Sarò in giro a suonare dove sarà il caso di farlo. Ho smesso di suonare ovunque e per qualsiasi somma. Me lo sono promesso molto tempo fa e io rispetto le promesse. Prediligerò posti anomali, famigliari, possibilmente House concert dove incontrare le persone al di fuori della logica dello show. Il tour prevederà una parte da farsi appunto nelle case private e ha un nome che è tutto un programma: “Ufficialmente pazzi a casa tua”. Ci sarà una sezione sul mio sito dedicata a questo e basterà mettersi in contatto con me o con i miei organizzatori della parte live per fare dei concerti di questo tipo. Mi interessa recuperare il rapporto umano e praticare la scelta. Non suono per tutti, non suono dovunque. Suono per chi ha voglia di ascoltare e mi concede la possibilità di farlo nel modo migliore. Altrimenti il mio divano è molto più comodo del palchetto arroccato di fianco al bancone di un bar rumoroso. Ci sarà anche un Veg-tour che ancora devo definire, che vuole toccare solo posti vegani. Ai miei concerti, comunque, ci sarà da mangiare Veg, rigorosamente. Non mi piace suonare negli obitori.
Quali artisti, italiani o stranieri, stimi particolarmente?

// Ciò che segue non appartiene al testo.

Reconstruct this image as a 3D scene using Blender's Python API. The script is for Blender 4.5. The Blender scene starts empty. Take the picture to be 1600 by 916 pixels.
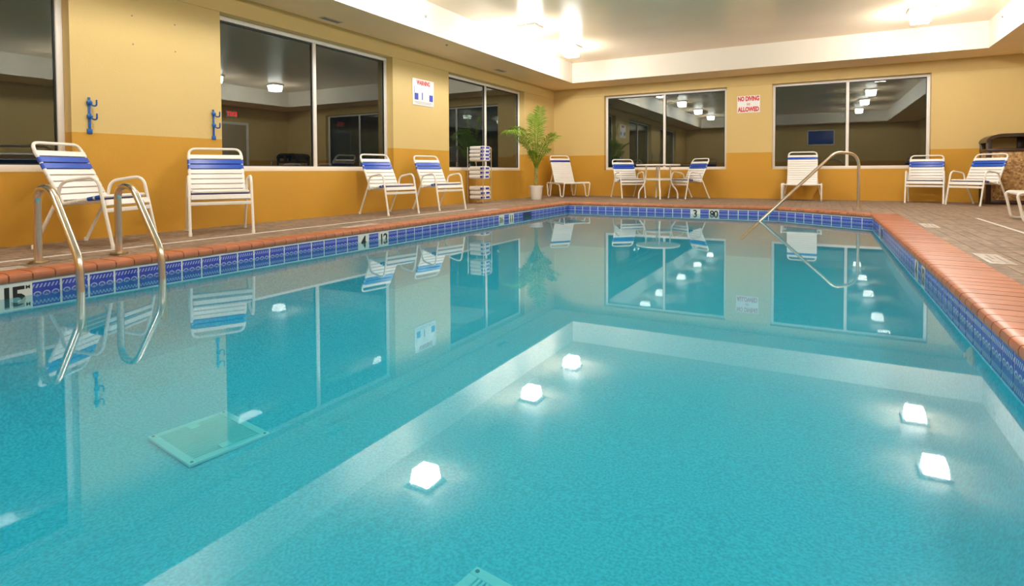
import bpy, bmesh, math, random
from mathutils import Vector, Matrix
random.seed(7)
scene = bpy.context.scene
COL = scene.collection

# ------------------------------------------------------------------ camera
CX, CY, CH = 800.0, 292.0, 0.61
V1 = (1282 - CX, 265 - CY); V2 = (-806 - CX, 274.5 - CY)
F = math.sqrt(-(V1[0]*V2[0] + V1[1]*V2[1]))
AY = Vector((V1[0], V1[1], F)).normalized()            # room +Y in lens axes
AX = -Vector((V2[0], V2[1], F)).normalized()           # room +X
AZ = AX.cross(AY)
RW = Matrix((AX, AY, AZ))                              # lens axes -> room
cam_data = bpy.data.cameras.new('camera')
cam = bpy.data.objects.new('camera', cam_data); COL.objects.link(cam)
right = RW @ Vector((1, 0, 0)); down = RW @ Vector((0, 1, 0)); fwd = RW @ Vector((0, 0, 1))
M = Matrix.Identity(4)
for i in range(3):
    M[i][0] = right[i]; M[i][1] = -down[i]; M[i][2] = -fwd[i]
M[2][3] = CH
cam.matrix_world = M
cam_data.sensor_fit = 'HORIZONTAL'; cam_data.sensor_width = 36
cam_data.lens = F / 1600 * 36
cam_data.shift_y = (CY - 458) / 1600
cam_data.clip_start = 0.02
scene.camera = cam

# ------------------------------------------------------------------ world, exposure
world = bpy.data.worlds.new('night'); scene.world = world
world.use_nodes = True
world.node_tree.nodes['Background'].inputs[0].default_value = (0.004, 0.006, 0.008, 1)
world.node_tree.nodes['Background'].inputs[1].default_value = 1.0
vs = scene.view_settings
vs.view_transform = 'Standard'; vs.look = 'None'; vs.gamma = 1; vs.use_curve_mapping = False
vs.exposure = -0.03
LAMP_POWER = 165.0
LAMP_COL = (1.0, 0.97, 0.92)

# ------------------------------------------------------------------ materials
def new_mat(name):
    m = bpy.data.materials.new(name); m.use_nodes = True
    nt = m.node_tree; nt.nodes.clear()
    out = nt.nodes.new('ShaderNodeOutputMaterial')
    return m, nt, out
def N(nt, kind, **kw):
    n = nt.nodes.new(kind)
    for k, v in kw.items():
        if k in n.bl_rna.properties.keys(): setattr(n, k, v)
    return n
def mathn(nt, op, a, b=None, c=None):
    n = nt.nodes.new('ShaderNodeMath'); n.operation = op
    for i, v in enumerate((a, b, c)):
        if v is None: continue
        if isinstance(v, (int, float)): n.inputs[i].default_value = v
        else: nt.links.new(v, n.inputs[i])
    return n.outputs[0]
def mixc(nt, fac, a, b):
    n = nt.nodes.new('ShaderNodeMix'); n.data_type = 'RGBA'
    if isinstance(fac, (int, float)): n.inputs[0].default_value = fac
    else: nt.links.new(fac, n.inputs[0])
    for i, v in ((6, a), (7, b)):
        if isinstance(v, tuple): n.inputs[i].default_value = (*v[:3], 1)
        else: nt.links.new(v, n.inputs[i])
    return n.outputs[2]
def pbr(name, col, rough=0.5, metal=0.0, var=0.0, scale=6.0, bump=0.0, bscale=80.0, spec=0.5, rnd=0.0, trans=0.0):
    m, nt, out = new_mat(name)
    b = N(nt, 'ShaderNodeBsdfPrincipled'); nt.links.new(b.outputs[0], out.inputs[0])
    b.inputs['Roughness'].default_value = rough
    b.inputs['Metallic'].default_value = metal
    b.inputs['Specular IOR Level'].default_value = spec
    b.inputs['Base Color'].default_value = (*col, 1)
    tc = N(nt, 'ShaderNodeNewGeometry')
    src = None
    if var > 0:
        nz = N(nt, 'ShaderNodeTexNoise'); nz.inputs['Scale'].default_value = scale; nz.inputs['Detail'].default_value = 5
        nt.links.new(tc.outputs['Position'], nz.inputs['Vector'])
        mr = N(nt, 'ShaderNodeMapRange'); nt.links.new(nz.outputs['Fac'], mr.inputs[0])
        mr.inputs[1].default_value = 0.3; mr.inputs[2].default_value = 0.7
        src = mixc(nt, mr.outputs[0], tuple(c*(1-var) for c in col), tuple(min(1, c*(1+var)) for c in col))
    if rnd > 0:
        oi = N(nt, 'ShaderNodeObjectInfo')
        f = mathn(nt, 'MULTIPLY_ADD', oi.outputs['Random'], 2*rnd, 1-rnd)
        hs = N(nt, 'ShaderNodeHueSaturation')
        nt.links.new(f, hs.inputs['Value'])
        if src is None: hs.inputs['Color'].default_value = (*col, 1)
        else: nt.links.new(src, hs.inputs['Color'])
        src = hs.outputs[0]
    if src is not None: nt.links.new(src, b.inputs['Base Color'])
    if bump > 0:
        nz = N(nt, 'ShaderNodeTexNoise'); nz.inputs['Scale'].default_value = bscale; nz.inputs['Detail'].default_value = 4
        nt.links.new(tc.outputs['Position'], nz.inputs['Vector'])
        bp = N(nt, 'ShaderNodeBump'); bp.inputs['Strength'].default_value = bump; bp.inputs['Distance'].default_value = 0.01
        nt.links.new(nz.outputs['Fac'], bp.inputs['Height']); nt.links.new(bp.outputs[0], b.inputs['Normal'])
    return m
def emit(name, col, strength):
    m, nt, out = new_mat(name)
    e = N(nt, 'ShaderNodeEmission'); e.inputs[0].default_value = (*col, 1); e.inputs[1].default_value = strength
    nt.links.new(e.outputs[0], out.inputs[0]); return m

MT = {}
YEL = (0.63, 0.462, 0.185); OCH = (0.56, 0.295, 0.034)
def wall_paint():
    m, nt, out = new_mat('two_tone_wall_paint')
    b = N(nt, 'ShaderNodeBsdfPrincipled'); nt.links.new(b.outputs[0], out.inputs[0])
    b.inputs['Roughness'].default_value = 0.55; b.inputs['Specular IOR Level'].default_value = 0.3
    g = N(nt, 'ShaderNodeNewGeometry'); s = N(nt, 'ShaderNodeSeparateXYZ'); nt.links.new(g.outputs['Position'], s.inputs[0])
    step = mathn(nt, 'GREATER_THAN', s.outputs[2], 0.98)
    nz = N(nt, 'ShaderNodeTexNoise'); nz.inputs['Scale'].default_value = 2.2; nz.inputs['Detail'].default_value = 6
    nt.links.new(g.outputs['Position'], nz.inputs['Vector'])
    lo = mixc(nt, nz.outputs['Fac'], tuple(c*0.93 for c in OCH), tuple(c*1.07 for c in OCH))
    hi = mixc(nt, nz.outputs['Fac'], tuple(c*0.97 for c in YEL), tuple(c*1.03 for c in YEL))
    nt.links.new(mixc(nt, step, lo, hi), b.inputs['Base Color'])
    n2 = N(nt, 'ShaderNodeTexNoise'); n2.inputs['Scale'].default_value = 60; nt.links.new(g.outputs['Position'], n2.inputs['Vector'])
    bp = N(nt, 'ShaderNodeBump'); bp.inputs['Strength'].default_value = 0.12; bp.inputs['Distance'].default_value = 0.01
    nt.links.new(n2.outputs['Fac'], bp.inputs['Height']); nt.links.new(bp.outputs[0], b.inputs['Normal'])
    return m
MT['wall'] = wall_paint()
MT['soffit'] = pbr('soffit_paint', (0.90, 0.69, 0.41), 0.6, var=0.03, scale=1.5)
MT['fascia'] = pbr('fascia_paint', (0.66, 0.60, 0.50), 0.55, bump=0.05, bscale=40)
MT['ceiling'] = pbr('ceiling_paint', (0.93, 0.74, 0.53), 0.26, bump=0.06, bscale=18, var=0.03, scale=1.2, spec=0.5)
MT['frame'] = pbr('white_window_frame', (0.82, 0.78, 0.72), 0.4)
MT['shade_bead'] = pbr('black_shade_bead', (0.012, 0.014, 0.014), 0.5)  # black standing in for the shadow line at the pane edges
MT['white'] = pbr('white_powder_coat', (0.86, 0.83, 0.76), 0.35)
MT['strapw'] = pbr('white_vinyl_strap', (0.86, 0.84, 0.80), 0.4, var=0.02)
MT['strapb'] = pbr('blue_vinyl_strap', (0.018, 0.085, 0.50), 0.35, var=0.05, scale=20)
MT['strapn'] = pbr('navy_vinyl_strap', (0.025, 0.035, 0.30), 0.4)
MT['steel'] = pbr('stainless_steel', (0.74, 0.68, 0.58), 0.24, metal=1.0)
MT['flange'] = pbr('bronzed_flange', (0.50, 0.40, 0.26), 0.3, metal=1.0)
MT['chrome'] = pbr('chrome_wire', (0.75, 0.74, 0.72), 0.2, metal=1.0)
MT['slab'] = pbr('deck_mortar', (0.17, 0.125, 0.09), 0.8, var=0.15, scale=14)
MT['paver'] = pbr('stamped_paver', (0.250, 0.178, 0.128), 0.60, var=0.42, scale=16, bump=0.7, bscale=30, rnd=0.15)
MT['coping'] = pbr('terracotta_coping', (0.46, 0.152, 0.068), 0.38, var=0.10, scale=12, rnd=0.10, bump=0.05, bscale=60)
MT['copinggrout'] = pbr('coping_grout', (0.29, 0.125, 0.07), 0.8)
MT['grout'] = pbr('tile_grout', (0.80, 0.82, 0.84), 0.6)
MT['marker'] = pbr('white_marker_tile', (0.80, 0.80, 0.76), 0.25)
MT['black'] = pbr('black_print', (0.01, 0.01, 0.012), 0.4)
MT['greyprint'] = pbr('grey_print', (0.25, 0.23, 0.22), 0.5)
MT['red'] = pbr('red_print', (0.60, 0.025, 0.025), 0.5)
MT['bluep'] = pbr('blue_print', (0.03, 0.05, 0.42), 0.5)
MT['signw'] = pbr('white_sign_plastic', (0.84, 0.82, 0.80), 0.4)
MT['plate'] = pbr('worn_deck_plate', (0.52, 0.46, 0.41), 0.5, var=0.2, scale=20)
MT['hook'] = pbr('blue_hook_plastic', (0.006, 0.09, 0.33), 0.35)
MT['vent'] = pbr('grey_vent', (0.30, 0.28, 0.26), 0.5)
MT['pot'] = pbr('white_plastic_pot', (0.80, 0.76, 0.70), 0.45)
MT['soil'] = pbr('potting_soil', (0.06, 0.04, 0.025), 0.9, bump=0.6, bscale=60)
MT['stem'] = pbr('palm_stem', (0.30, 0.26, 0.07), 0.6, var=0.3, scale=25)
MT['drain'] = pbr('drain_plastic', (0.20, 0.86, 0.95), 0.5)
MT['brown'] = pbr('dark_brown_plastic', (0.035, 0.016, 0.010), 0.35)
MT['towel'] = pbr('white_towel', (0.84, 0.82, 0.80), 0.9, bump=0.4, bscale=220, spec=0.1)
MT['darkslot'] = pbr('dark_slot', (0.02, 0.03, 0.07), 0.6)
MT['door'] = pbr('door_paint', (0.42, 0.33, 0.2), 0.4)
MT['board'] = pbr('blue_board', (0.04, 0.08, 0.35), 0.4)
MT['lampmetal'] = pbr('white_lamp_metal', (0.8, 0.78, 0.74), 0.4)
MT['lamp'] = emit('lamp_lens_side', LAMP_COL, LAMP_POWER)
MT['lampdown'] = emit('lamp_lens_bottom', LAMP_COL, LAMP_POWER*0.35)
MT['exit'] = emit('exit_letters', (1.0, 0.04, 0.03), 6.0)

def leaf_mat():
    m, nt, out = new_mat('palm_leaf')
    g = N(nt, 'ShaderNodeNewGeometry')
    nz = N(nt, 'ShaderNodeTexNoise'); nz.inputs['Scale'].default_value = 5; nt.links.new(g.outputs['Position'], nz.inputs['Vector'])
    c = mixc(nt, nz.outputs['Fac'], (0.06, 0.19, 0.012), (0.36, 0.52, 0.035))
    d = N(nt, 'ShaderNodeBsdfPrincipled'); nt.links.new(c, d.inputs['Base Color']); d.inputs['Roughness'].default_value = 0.45
    t = N(nt, 'ShaderNodeBsdfTranslucent'); nt.links.new(c, t.inputs[0])
    mx = N(nt, 'ShaderNodeMixShader'); mx.inputs[0].default_value = 0.35
    nt.links.new(d.outputs[0], mx.inputs[1]); nt.links.new(t.outputs[0], mx.inputs[2]); nt.links.new(mx.outputs[0], out.inputs[0])
    return m
MT['leaf'] = leaf_mat()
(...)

A parte gli amici che ho già citato, favolosi musicisti, voglio menzionare Michele Rabbia con cui ho avuto l’onore di suonare in questo disco. E’ un vero genio e sperimentatore, un creatore di suoni e di ritmi. Adoro il suo mondo musicale. Ne potrei citare molti, anche fra gli artisti più pop, ma in generale amo e stimo chiunque abbia il coraggio di suonare davvero ciò che sa, come lo sa, senza chiedersi se funzionerà o no.
Prossimo step? Paolo Pallante collaborerà ancora con Alex Britti o c’è altro che bolle in pentola?
Per ora voglio solo godermi questa piccola creatura che viene al mondo, ci sono voluti anni e ho rifatto tutto da capo per ben due volte. Circa tre anni fa ho presentato il disco in teatro e poi il giorno dopo ho deciso che il disco non mi piaceva e l’ho rifatto da capo. Puoi dunque immaginare che adesso ho solo intenzione di guardare “Ufficialmente pazzi” uscire allo scoperto. Con gioia.